A week or so later on a different trail there was a herd of coati. Coati are like a raccoon where you have grabbed the coon’s nose and tail and stretched it out to a longer, leaner, somewhat lower animal. Coati are related to raccoons, they are cleaver and pesky. These animals go around in groups of four or five female adults and all the babies. When they prowl around the forest their long tail stands straight up so they can see each other at a distance and know it is safe. The adults mostly stay on the ground, but the babies go up trees and bushes looking for insects and fruit. This group of coati saw me coming after I round a curve again coming down a hill. I was on them before they knew I was even in the area. Since I couldn’t stop, I again braced for the thump, thump of hitting one or two of the adults or the slide from slipping on one or more of the babies. The adults let out a little screech, tails went down and the adults dove for cover. At the same time the babies started leaping out of the trees and bushes and running after the adults in blind panic not even noticing the bike baring down trail, not slowing or stopping. There must have been twenty of those little guys, tails up, screeching for help, running hither, thither and yon. That I didn’t hit one or have one jump on me from a tree was something I wondered about for a long time. It seemed like there was fur flying in all directions and somehow the path opened up and my bike slipped through to safety.

On another trek on the bike I encountered a large snake crossing the trail. The snake hadn’t seen me and was in no hurry to get across. It stretched out from side to side on the trail and of course I could not stop. I was afraid that if I slowed too much I would hit the snake and it would turn and fang me a good one in the leg before I could get away, so I sped up. Just as I got to the snake I pulled up on the bike and bunny hopped over hoping mostly to get the front wheel over so if the snake did turn back and bite I would be down the road. I must have made it over the beast with both wheels because the snake was still across the road when I looked back.

Riding the bike had its draw backs, but it got me to parts of the rainforest I could not have walked to and back before dark. Being out after dark, especially without a working light, was a sentence to staying out all night because it is so dark there is no seeing in this kind of dark. Even trying to follow a trail in the dark was a mistake. And the forest I was in had a strange tree, a member of the peanut family, Pentaclethra, which grows 75 to 100 meters tall and was a predominate tree in the forest. As night approached the forest got darker and darker and if you were out you sped up to get back to the light in the lab clearing before the sun set. There was very little twilight, when the sun went down it was dark. These trees had tiny little leaves on them which folded up about 15 minutes before the sun went down. As you speeded up to get back to the lab clearing in the encroaching dark, suddenly it got noticeably lighters as the leaves of 50% of the huge trees folded up and allowed the evening light to flood in. Some people slowed down thinking they still had lots of time before it got dark, but seasoned researchers started to run because they knew they had about 15 minutes until dark.

Some of the trails that left the lab clearing were concrete for a kilometer or so before turning to dirt/mud. The main trails were well maintained so riding was easy and fast, sometimes too fast.
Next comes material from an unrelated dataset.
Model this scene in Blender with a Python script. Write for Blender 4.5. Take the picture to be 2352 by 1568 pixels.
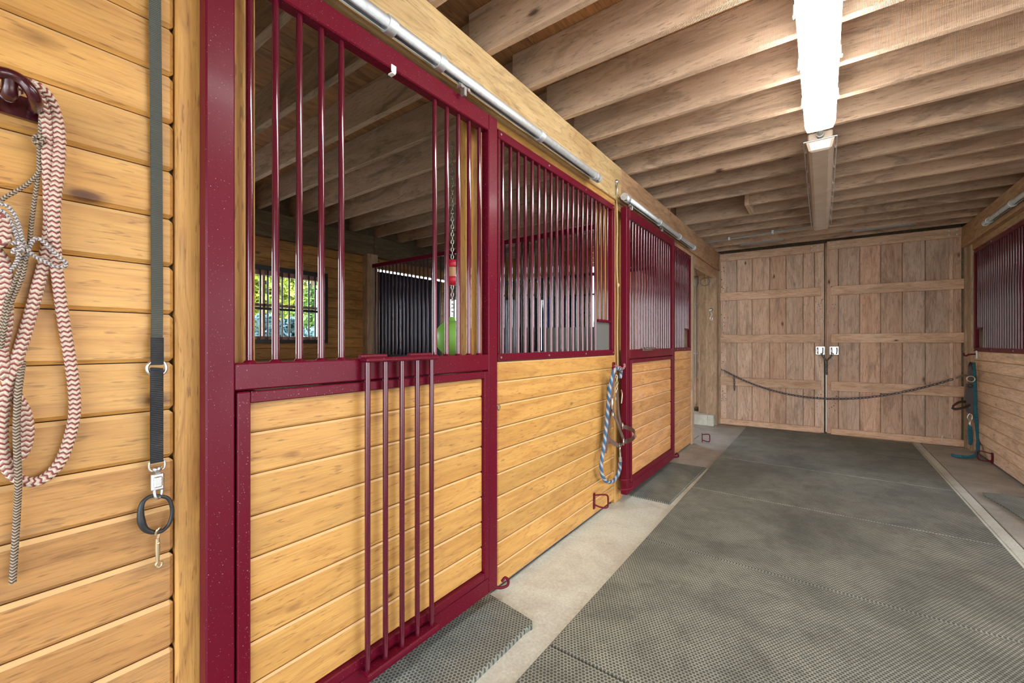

By maintained I mean that big limbs and trees that fell on the trails were quickly cleared and the trail was pack hard enough so water tended to drain off to the sides creating mud puddles and streams to the sides of the path. Not all the trails were bikable and so either extra time had to be made or the ride was done to the smaller trail and then I went on foot from there. On the bike I could sometimes go out in the morning and get back by lunch and then go to a different place in the afternoon and get back before dark. The bike allowed me to double up on sample collections so I could take some days off occasionally. The jungle bike really expanded my knowledge, enjoyment and understanding of the forest.
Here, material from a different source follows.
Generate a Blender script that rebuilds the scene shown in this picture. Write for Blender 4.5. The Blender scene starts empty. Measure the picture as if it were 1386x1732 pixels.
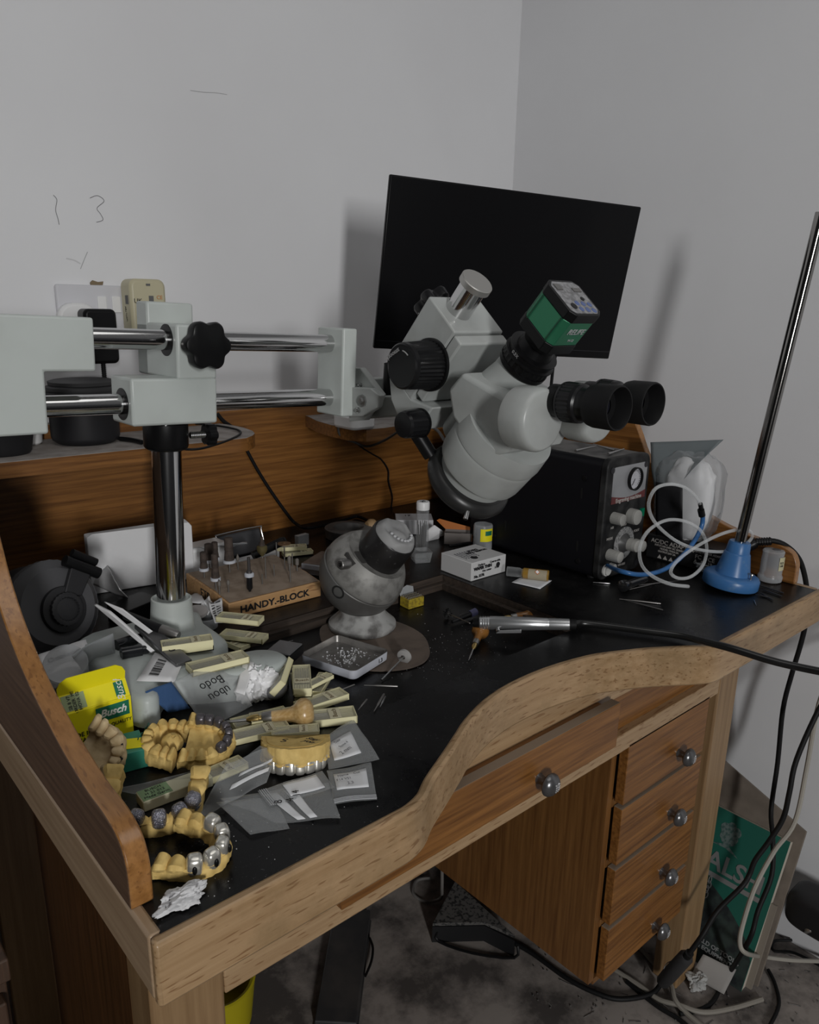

Being way out in the forest on the trails one might think it would be lonely and while that was often the case there were always surprises. Sometimes there were researchers busting through the brush onto the trail with their bags of samples or equipment. Occasionally there might be a bike heading the other way, or a bike in the bushes and the researcher somewhere in the thick of things. What was really mind blowing was when I was back in the bush, and another researcher would walk through and say, “Hi.” What are the chances of finding another human being off the trail pretty much randomly in the forest? There were courageous souls who would take a line through the forest off the beaten track either looking for ants, or frogs, or violets, and the traverse the forest to survey what is going on. I couldn’t believe that some of these people would walk for many kilometers through the forest following a line, or an easier trek, following animal trails and end up where I got on a bike and a short bushwhack randomly off the main trail. I don’t know how many of these researchers actually made it back to the lab clearing before being bit by snakes and eaten by ants, but I saw more than just a couple of these intrepid researchers.

Being in the forest is an excellent experience. Being lost in the forest is terrifying. A person can not really appreciate the beauty of the rainforest unless they leave the trail and enter the world of green. Back in the weeds is where a human is just another organism, nothing special. That feeling is worth having on the edge of being lost, and wondering just what organisms there are to compete with for your own life.